Diesel Exhaust Fluid Consumption

The diesel engines (RPOs LWN, LM2, L5P, L5D) available on 2020 Colorado, Express, Silverado 1500, Silverado 2500HD/3500HD, Silverado 4500HD/5500HD/6500HD, Canyon, Savana, Sierra 1500, and Sierra 2500HD/3500HD models use Diesel Exhaust Fluid (DEF) (Fig. 1) in order to reduce the exhaust Oxides of Nitrogen (NOx) levels within the Selective Catalyst Reduction stage of the exhaust aftertreatment system. A series of driver prompts and warnings are initiated when the DEF level falls below a calibrated value.

 

Fig. 1

 

Segmented DEF Level Gauge

The current 2020 Silverado 1500 and Sierra 1500 models have a DEF level gauge on the instrument cluster that provides drivers with a representation of how much DEF is in the DEF tank up. (Fig. 2) The DEF level gauge does not operate like a typical float-style gauge that is used in a fuel tank. The Engine Control Module (ECM) monitors the DEF level and consumption rate in order to calculate an estimated range. DEF levels are detected by the DEF level sensor.

 

Fig. 2

 

There may be some fluctuation in the amount of DEF represented on the DEF level gauge. After filling the DEF tank, it may take a few key cycles to register the correct amount in the DEF tank. With the new segmented DEF level gauge, it is possible that after adding 5 gallons (18.9 L) of DEF that the gauge reads as a full tank after the fill event. However, if the actual level of DEF is just entering the last segment on the gauge, the gauge is likely to drop by one segment shortly after driving after the fill event. As a result, a driver could have an initial impression that the vehicle consumes an excessive amount of DEF.

Emissions Requirements

Every year, GM produces diesel engines that continue to meet aggressive federal requirements to reduce Nitrogen Oxides (NOx) in the vehicle exhaust. As DEF is required to reduce the NOx in the exhaust, DEF consumption will increase as NOx reduction requirements increase. Customer trading in an older model year diesel vehicle for a newer model year vehicle will likely see an increase in DEF usage. DEF consumption increases as the newer vehicles meet the more stringent emission requirements for that model year.
The amount of DEF consumed also is a function of how hard the engine is working, or engine load. Due to engine use, it is more representative to compare DEF consumption to the amount of fuel consumed – also a function of engine load – instead of miles traveled. In addition to engine load, other factors that affect the DEF usage rate are the humidity, temperature, and altitude where the vehicle is operating.
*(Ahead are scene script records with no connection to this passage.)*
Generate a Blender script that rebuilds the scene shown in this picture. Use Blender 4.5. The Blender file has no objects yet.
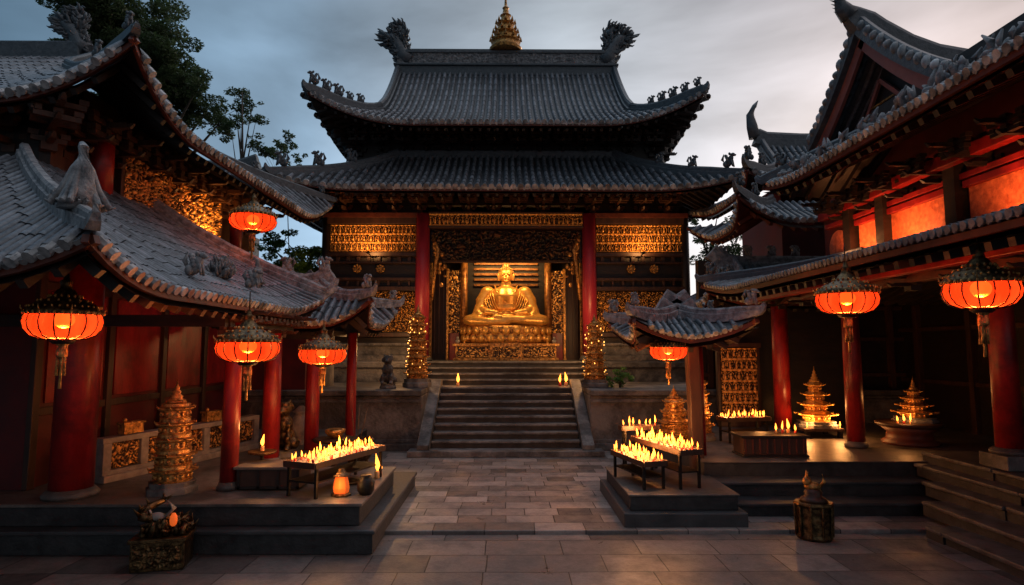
import bpy, math, random
from mathutils import Vector, Matrix, noise
random.seed(7)
R = math.radians
PI = math.pi
scene = bpy.context.scene
COL = scene.collection

# ------------------------------------------------------------------ camera
CAMZ = 2.2
F = 600.0
PITCH = math.atan(55.5 / F)
YAW = math.atan(6 / F)
cam_d = bpy.data.cameras.new('camera')
cam_d.sensor_width = 36.0
cam_d.lens = 36.0 * F / 1024.0
cam_d.clip_end = 2000
cam = bpy.data.objects.new('camera', cam_d)
COL.objects.link(cam)
cam.location = (0, 0, CAMZ)
cam.rotation_euler = (R(90) + PITCH, 0, -YAW)
scene.camera = cam

# ------------------------------------------------------------------ world, sun, exposure
SKY_STR = 0.055
CLOUD_STR = 0.72
world = bpy.data.worlds.new("World")
scene.world = world
world.use_nodes = True
nt = world.node_tree
for n in list(nt.nodes):
    nt.nodes.remove(n)
N = nt.nodes.new
L = nt.links.new
out = N('ShaderNodeOutputWorld')
sky = N('ShaderNodeTexSky')
sky.sky_type = 'NISHITA'
sky.sun_disc = False
sky.sun_elevation = R(9)
sky.sun_rotation = R(38)
sky.air_density = 1.2
sky.dust_density = 2.0
bg1 = N('ShaderNodeBackground'); bg1.inputs['Strength'].default_value = SKY_STR
L(sky.outputs[0], bg1.inputs['Color'])
tc = N('ShaderNodeTexCoord')
sep = N('ShaderNodeSeparateXYZ'); L(tc.outputs['Generated'], sep.inputs[0])
mp = N('ShaderNodeMapping'); mp.inputs['Scale'].default_value = (1.0, 1.0, 2.6)
L(tc.outputs['Generated'], mp.inputs[0])
nz = N('ShaderNodeTexNoise'); nz.inputs['Scale'].default_value = 1.7; nz.inputs['Detail'].default_value = 6; nz.inputs['Roughness'].default_value = 0.5
nz.inputs['Distortion'].default_value = 0.4
L(mp.outputs[0], nz.inputs['Vector'])
# cloud colour: cool blue-grey away from the sunset, warmer and paler towards it
mA = N('ShaderNodeMapRange'); mA.inputs['From Min'].default_value = -0.75; mA.inputs['From Max'].default_value = 0.6
L(sep.outputs['X'], mA.inputs['Value'])
cr = N('ShaderNodeValToRGB')
cr.color_ramp.elements[0].color = (0.045, 0.105, 0.17, 1)
cr.color_ramp.elements[1].color = (0.47, 0.40, 0.41, 1)
e = cr.color_ramp.elements.new(0.33); e.color = (0.19, 0.28, 0.38, 1)
e = cr.color_ramp.elements.new(0.62); e.color = (0.46, 0.51, 0.57, 1)
L(mA.outputs[0], cr.inputs[0])
mB = N('ShaderNodeMapRange'); mB.inputs['From Min'].default_value = 0.0; mB.inputs['From Max'].default_value = 0.62
mB.inputs['To Min'].default_value = 1.5; mB.inputs['To Max'].default_value = 0.72
L(sep.outputs['Z'], mB.inputs['Value'])
mC = N('ShaderNodeMapRange'); mC.inputs['From Min'].default_value = 0.3; mC.inputs['From Max'].default_value = 0.7
mC.inputs['To Min'].default_value = 0.45; mC.inputs['To Max'].default_value = 1.65
L(nz.outputs[0], mC.inputs['Value'])
mul = N('ShaderNodeMath'); mul.operation = 'MULTIPLY'; L(mB.outputs[0], mul.inputs[0]); L(mC.outputs[0], mul.inputs[1])
mul2 = N('ShaderNodeMath'); mul2.operation = 'MULTIPLY'; L(mul.outputs[0], mul2.inputs[0]); mul2.inputs[1].default_value = CLOUD_STR
bg2 = N('ShaderNodeBackground'); L(cr.outputs[0], bg2.inputs['Color']); mD = N('ShaderNodeMapRange'); mD.inputs['From Min'].default_value = -0.7; mD.inputs['From Max'].default_value = 0.6
mD.inputs['To Min'].default_value = 0.30; mD.inputs['To Max'].default_value = 1.0
L(sep.outputs['Y'], mD.inputs['Value'])   # the sky darkens away from the sunset
mul3 = N('ShaderNodeMath'); mul3.operation = 'MULTIPLY'; L(mul2.outputs[0], mul3.inputs[0]); L(mD.outputs[0], mul3.inputs[1])
mE = N('ShaderNodeMapRange'); mE.inputs['From Min'].default_value = 0.52; mE.inputs['From Max'].default_value = 0.95
mE.inputs['To Min'].default_value = 1.0; mE.inputs['To Max'].default_value = 3.2
L(sep.outputs['Z'], mE.inputs['Value'])   # overcast sky: brightest overhead
mul4 = N('ShaderNodeMath'); mul4.operation = 'MULTIPLY'; L(mul3.outputs[0], mul4.inputs[0]); L(mE.outputs[0], mul4.inputs[1])
L(mul4.outputs[0], bg2.inputs['Strength'])
mixw = N('ShaderNodeMixShader'); mixw.inputs[0].default_value = 0.88
L(bg1.outputs[0], mixw.inputs[1]); L(bg2.outputs[0], mixw.inputs[2])
L(mixw.outputs[0], out.inputs['Surface'])

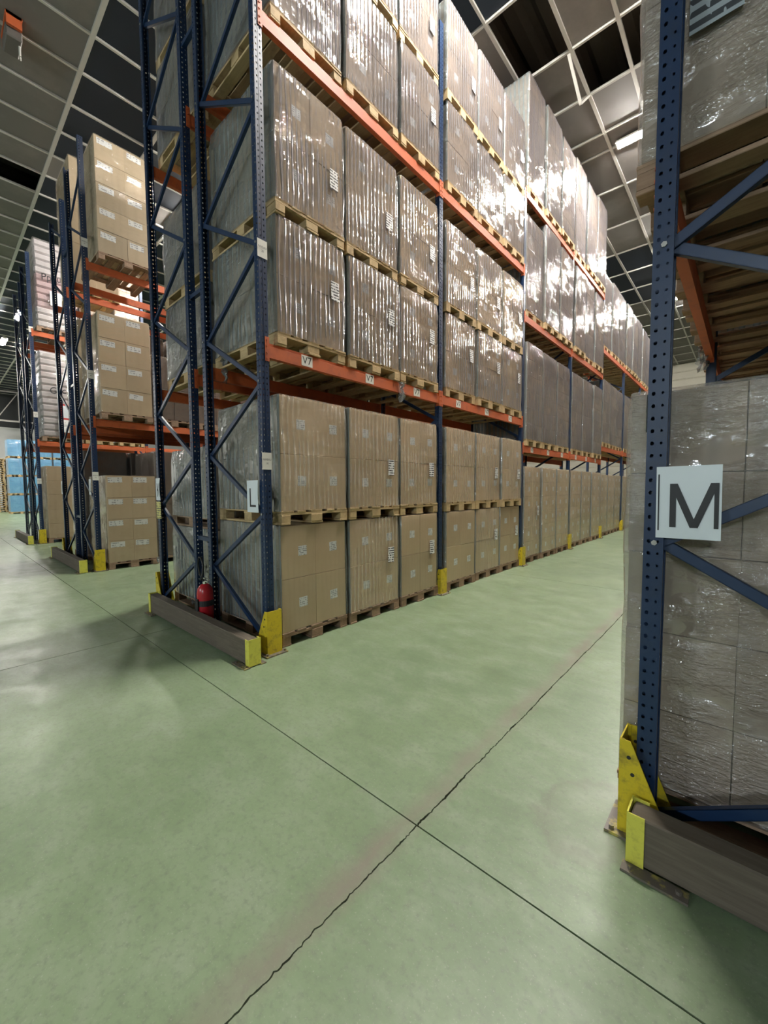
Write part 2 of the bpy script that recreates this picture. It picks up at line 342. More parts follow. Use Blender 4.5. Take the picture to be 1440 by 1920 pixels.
def strokes(ch):
    # block capitals for the aisle sheets, metres, (x, z) quads
    q = lambda x0, z0, x1, z1, w_: [(x0 - w_ / 2, z0), (x0 + w_ / 2, z0), (x1 + w_ / 2, z1), (x1 - w_ / 2, z1)]
    box = lambda x0, x1, z0, z1: [(x0, z0), (x1, z0), (x1, z1), (x0, z1)]
    return {'M': [box(-0.057, -0.036, -0.098, 0.074), q(0.021, -0.098, -0.0445, 0.074, 0.025), q(0.021, -0.098, 0.0825, 0.074, 0.025), box(0.081, 0.095, -0.098, 0.074)],
            'L': [box(-0.053, -0.033, -0.096, 0.074), box(-0.033, 0.062, -0.096, -0.077)],
            'K': [box(-0.058, -0.038, -0.096, 0.076), q(-0.036, -0.02, 0.058, 0.076, 0.024), q(0.062, -0.096, -0.012, 0.005, 0.024)],
            'J': [box(0.02, 0.04, -0.06, 0.076), box(-0.035, 0.03, -0.096, -0.077), box(0.015, 0.037, -0.085, -0.06), box(-0.05, -0.03, -0.088, -0.05)],
            'I': [box(-0.011, 0.011, -0.096, 0.076)]}[ch]
def text_geo(s, size, bold=0.0):
    cu = bpy.data.curves.new('t', 'FONT'); cu.body = s; cu.size = size; cu.align_x = 'CENTER'; cu.align_y = 'CENTER'; cu.resolution_u = 3; cu.offset = bold
    o = bpy.data.objects.new('t', cu); C.objects.link(o); bpy.context.view_layer.update()
    me = o.evaluated_get(bpy.context.evaluated_depsgraph_get()).to_mesh()
    vs = [tuple(v.co) for v in me.vertices]; fs = [tuple(p.vertices) for p in me.polygons]
    bpy.data.objects.remove(o); bpy.data.curves.remove(cu)
    return vs, fs

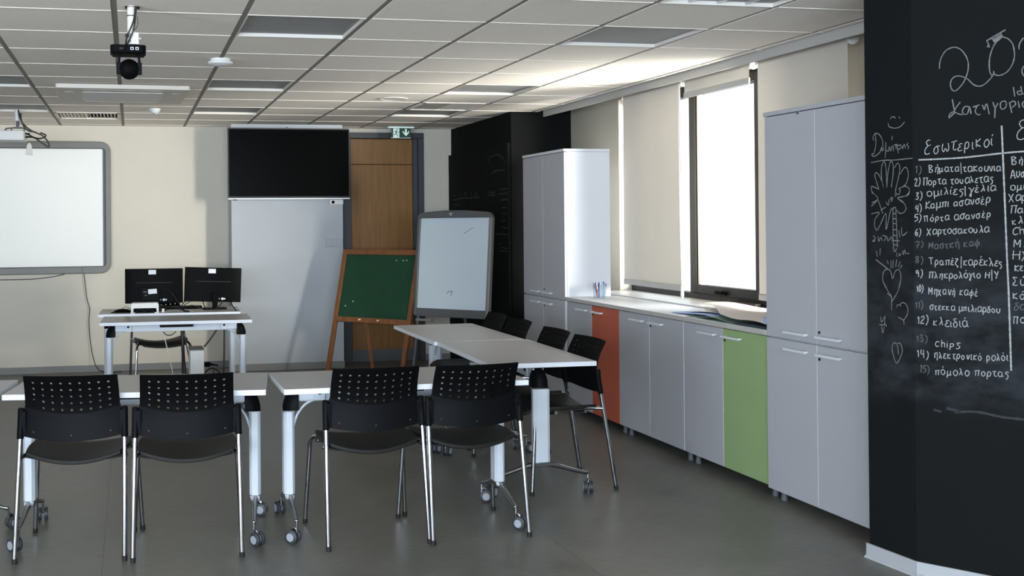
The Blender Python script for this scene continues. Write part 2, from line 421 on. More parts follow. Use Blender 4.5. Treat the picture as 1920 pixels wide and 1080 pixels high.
# pelmet board hiding the blind rollers
bm = new(); box(bm, 3.600, 3.616, 4.26, 9.44, 2.384, HC + 0.09)
struct('trim_1', bm, M_pelmet, bevel=0.002)

# ------------------------------------------------------------------ window
XF = 4.0
bm = new()
box(bm, XF, XF + 0.07, WY0, WY1, WZ0, 0.925); box(bm, XF, XF + 0.07, WY0, WY1, 2.36, WZ1)
for y in (WY0, 6.53, 7.46, WY1 - 0.07): box(bm, XF, XF + 0.07, y, y + 0.07, 0.925, 2.36)
win = struct('window_1', bm, M_frame, bevel=0.003)
bm = new()          # opening sash in the middle, standing proud of the frame
for a in ((6.545, 6.61, 0.93, 2.42), (7.40, 7.475, 0.93, 2.42)): box(bm, XF - 0.025, XF + 0.03, a[0], a[1], a[2], a[3])
box(bm, XF - 0.025, XF + 0.03, 6.61, 7.40, 0.93, 0.99); box(bm, XF - 0.025, XF + 0.03, 6.61, 7.40, 2.36, 2.42)
sash = struct('window_sash', bm, M_frame, win, bevel=0.003)
bm = new(); box(bm, XF - 0.005, XF + 0.02, 7.365, 7.40, 0.99, 2.36)
struct('window_bead', bm, M_papers, sash)
bm = new(); box(bm, XF - 0.045, XF - 0.025, 6.97, 7.10, 0.935, 0.958); tube(bm, [(XF - 0.05, 7.085, 0.95), (XF - 0.062, 7.04, 0.962), (XF - 0.05, 6.98, 0.955)], 0.011, 8)
struct('window_handle', bm, M_plasticsat, sash, bevel=0.003)
bm = new()
for ya, yb in ((WY0 + 0.07, 6.53), (6.61, 7.40), (7.53, WY1 - 0.07)): box(bm, XF + 0.035, XF + 0.041, ya, yb, 0.925, 2.36)
struct('window_glass', bm, M_glass, win, smoothed=False)
bm = new(); box(bm, 3.655, XF, WY0 - 0.0, WY1, 0.862, 0.884); struct('trim_2', bm, M_sill, bevel=0.003)

# ------------------------------------------------------------------ door in the back wall
bm = new()
box(bm, 2.155, 2.240, YB - 0.02, YB + 0.12, 0, 2.335); box(bm, 2.965, 3.025, YB - 0.02, YB + 0.12, 0, 2.335); box(bm, 2.155, 3.025, YB - 0.02, YB + 0.12, 2.335, 2.395)
box(bm, 2.918, 2.965, YB + 0.02, YB + 0.12, 0, 2.335)
door = struct('door_1', bm, M_doorframe, bevel=0.003)
bm = new(); box(bm, 2.243, 2.918, YB + 0.06, YB + 0.10, 0.0, 2.062); struct('door_leaf', bm, M_door, door, bevel=0.002, smoothed=False)
bm = new(); box(bm, 2.243, 2.918, YB + 0.06, YB + 0.10, 2.068, 2.332); struct('door_transom_panel', bm, M_door, door, bevel=0.002, smoothed=False)
bm = new(); box(bm, 2.245, 2.916, YB + 0.05, YB + 0.06, 0.0, 0.122); struct('door_kick_plate', bm, M_kick, door)
bm = new(); box(bm, 2.1, 3.1, YB + 0.13, YB + 0.2, -0.05, HC); struct('wall_behind_door', bm, M_void)

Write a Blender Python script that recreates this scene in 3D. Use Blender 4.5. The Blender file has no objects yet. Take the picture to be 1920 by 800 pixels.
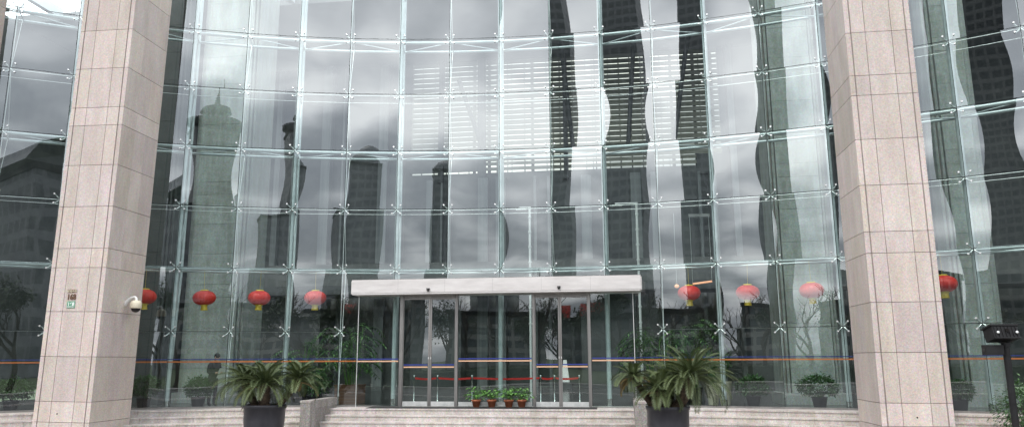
import bpy, math, random
import numpy as np
from mathutils import Vector, Matrix, noise as mnoise
R = math.radians
random.seed(7)
scene = bpy.context.scene
COL = scene.collection

# ------------------------------------------------------------------ camera
FPX = 1414.25; PITCH = 0.189965; YAW = R(7.6); ROLL = -0.004351
fwd = np.array([-math.sin(YAW)*math.cos(PITCH), math.cos(YAW)*math.cos(PITCH), math.sin(PITCH)])
_r = np.cross(fwd, [0, 0, 1]); _r /= np.linalg.norm(_r); _u = np.cross(_r, fwd)
cr = _r*math.cos(ROLL) + _u*math.sin(ROLL); cu = _u*math.cos(ROLL) - _r*math.sin(ROLL)
cam = bpy.data.objects.new('camera', bpy.data.cameras.new('camera')); COL.objects.link(cam)
cam.matrix_world = Matrix(((cr[0], cu[0], -fwd[0], 0), (cr[1], cu[1], -fwd[1], 0), (cr[2], cu[2], -fwd[2], 0), (0, 0, 0, 1)))
cam.data.sensor_width = 36; cam.data.lens = FPX/1920*36; cam.data.clip_end = 4000; cam.data.clip_start = 0.05
scene.camera = cam

# ------------------------------------------------------------------ sky, sun, exposure
SUN_EL, SUN_AZ = R(56), R(200)      # compass-like: from +Y clockwise; behind the camera, a little to the left
wd = bpy.data.worlds.new('World'); scene.world = wd; wd.use_nodes = True
nt = wd.node_tree; nt.nodes.clear(); N = nt.nodes.new; L = nt.links.new
out = N('ShaderNodeOutputWorld'); bg = N('ShaderNodeBackground'); bg.inputs[1].default_value = 1.0
sky = N('ShaderNodeTexSky'); sky.sky_type = 'NISHITA'; sky.sun_disc = False
sky.sun_elevation = SUN_EL; sky.sun_rotation = SUN_AZ; sky.dust_density = 3.0
tc = N('ShaderNodeTexCoord'); sep = N('ShaderNodeSeparateXYZ'); L(tc.outputs['Generated'], sep.inputs[0])
def math_(op, a, b=None, c=None):
    m = N('ShaderNodeMath'); m.operation = op
    for i, v in enumerate((a, b, c)):
        if v is None: continue
        if isinstance(v, (int, float)): m.inputs[i].default_value = v
        else: L(v, m.inputs[i])
    return m.outputs[0]
zz = math_('ADD', math_('MAXIMUM', sep.outputs[2], 0.0), 0.22)
cx_ = math_('DIVIDE', sep.outputs[0], zz); cy_ = math_('DIVIDE', sep.outputs[1], zz)
cmb = N('ShaderNodeCombineXYZ'); L(cx_, cmb.inputs[0]); L(cy_, cmb.inputs[1])
n1 = N('ShaderNodeTexNoise'); n1.inputs['Scale'].default_value = 2.7; n1.inputs['Detail'].default_value = 5; n1.inputs['Roughness'].default_value = .42; n1.inputs['Distortion'].default_value = .35
mp = N('ShaderNodeMapping'); mp.inputs['Location'].default_value = (31.2, 2.4, 0.3); L(cmb.outputs[0], mp.inputs[0]); L(mp.outputs[0], n1.inputs['Vector'])
n2 = N('ShaderNodeTexNoise'); n2.inputs['Scale'].default_value = 1.3; n2.inputs['Detail'].default_value = 3; L(mp.outputs[0], n2.inputs['Vector'])
dens = math_('ADD', math_('MULTIPLY', n1.outputs[0], .6), math_('MULTIPLY', n2.outputs[0], .4))
rp = N('ShaderNodeValToRGB'); L(dens, rp.inputs[0])
e = rp.color_ramp; e.elements[0].position = .36; e.elements[0].color = (.245, .262, .288, 1)
e.elements[1].position = .62; e.elements[1].color = (.88, .885, .88, 1)
for p_, c_ in ((.44, (.30, .318, .342)), (.50, (.42, .437, .458)), (.55, (.61, .622, .64))):
    q = e.elements.new(p_); q.color = (*c_, 1)
CLOUD = 5.0
lowc = N('ShaderNodeMapRange'); lowc.interpolation_type = 'SMOOTHSTEP'; L(sep.outputs[2], lowc.inputs[0])      # the cloud deck is thicker towards the horizon
lowc.inputs[1].default_value = .08; lowc.inputs[2].default_value = .36; lowc.inputs[3].default_value = CLOUD*.56; lowc.inputs[4].default_value = CLOUD
cm = N('ShaderNodeVectorMath'); cm.operation = 'SCALE'; L(rp.outputs[0], cm.inputs[0]); L(lowc.outputs[0], cm.inputs['Scale'])
sk = N('ShaderNodeVectorMath'); sk.operation = 'SCALE'; L(sky.outputs[0], sk.inputs[0]); sk.inputs['Scale'].default_value = .12
mx = N('ShaderNodeMix'); mx.data_type = 'RGBA'; mx.inputs[0].default_value = .93
L(sk.outputs[0], mx.inputs[6]); L(cm.outputs[0], mx.inputs[7]); L(mx.outputs[2], bg.inputs[0]); L(bg.outputs[0], out.inputs[0])

sl = bpy.data.lights.new('sun', 'SUN'); sl.energy = 2.1; sl.angle = R(14); sl.color = (1, .955, .9)
sun = bpy.data.objects.new('sun', sl); COL.objects.link(sun)
sd = Vector((math.sin(SUN_AZ)*math.cos(SUN_EL), math.cos(SUN_AZ)*math.cos(SUN_EL), math.sin(SUN_EL)))
sun.rotation_euler = sd.to_track_quat('Z', 'Y').to_euler()
scene.view_settings.view_transform = 'Standard'; scene.view_settings.look = 'None'
scene.view_settings.exposure = 0.07; scene.view_settings.gamma = 1
scene.render.engine = 'CYCLES'
cy = scene.cycles; cy.use_denoising = True; cy.max_bounces = 10; cy.transparent_max_bounces = 24
cy.glossy_bounces = 5; cy.diffuse_bounces = 4; cy.transmission_bounces = 6
cy.caustics_reflective = False; cy.caustics_refractive = False; cy.sample_clamp_indirect = 6

# ------------------------------------------------------------------ helpers
def project(P):
    P = np.asarray(P, float); z = P @ fwd
    return 960 + FPX*(P @ cr)/z, 400 - FPX*(P @ cu)/z
def ray(x, y): return fwd + cr*(x-960)/FPX - cu*(y-400)/FPX
def atY(x, y, Y):
    d = ray(x, y); return d*Y/d[1]
def atZ(x, y, Z):
    d = ray(x, y); return d*Z/d[2]

CX, CY, CR, TH0, DTH, Z0, DZ = -2.0796, -5.7501, 27.536, -0.379556, 0.0559737, 0.78955, 1.8
ZF = -1.31           # lobby floor and landing
ZG = ZF - 0.90       # plaza
def arc(i, dr=0.0, z=0.0):           # point on the facade arc at node index i, dr behind the glass
    th = TH0 + DTH*i; r = CR + dr
    return Vector((CX + r*math.sin(th), CY + r*math.cos(th), z))
def rowz(k): return Z0 + DZ*k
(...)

Under certain conditions, the ECM will increase or decrease the amount of DEF used based on learning or adaptive algorithms. In the event of a malfunction and Check Engine light, the ECM may double or even eliminate the amount of DEF that is being used. An improper amount of DEF use will continue until the vehicle is repaired and the learned value in the ECM is reset.